Kansas native, killed in Iraq, leaves wife in Kingsport
KINGSPORT, Tenn. — A Kansas native who died in Iraq had yet to celebrate his first marriage anniversary.
Cpl. Michael Raymond Speer, 24, died Friday after his unit came under fire in the Al Anbar Province west of Baghdad. He had married Eliza Davenport Speer on Aug. 16, and she survives him in Kingsport.
Speer, who was born in Fort Scott, Kan., was based in Camp Lejeune in Jacksonville, N.C., and had lived in Kingsport for the past couple of years. He was part of the 2nd Battalion, 2nd Marines, attached to the 1st Marine Expeditionary Force, and was on his second tour of duty in Iraq.
He is the second Uniontown graduate killed in the Mideast in two months. Army Reserve Spc. David E. Hall, 21, died Feb. 25 in Afghanistan. Hall grew up two blocks from Speer, Smith said. Speer graduated from Uniontown in 1997.
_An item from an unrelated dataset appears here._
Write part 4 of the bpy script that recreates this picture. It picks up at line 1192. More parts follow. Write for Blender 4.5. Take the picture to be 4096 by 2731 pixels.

“We got 22 flags hanging in our lunchroom commons area with the plaques underneath them for every alumni in the service,” said Uniontown High School Principal Tracy Smith. “Out of the 22, two of them are now draped in black.”
Speer had been stationed at Camp Lejeune since June 2001, Marine spokeswoman Gunnery Sgt. Kristine Scarber said Monday from the Pentagon.
Funeral arrangements for Speer are pending at Hamlett-Dobson Funeral Home in Kingsport.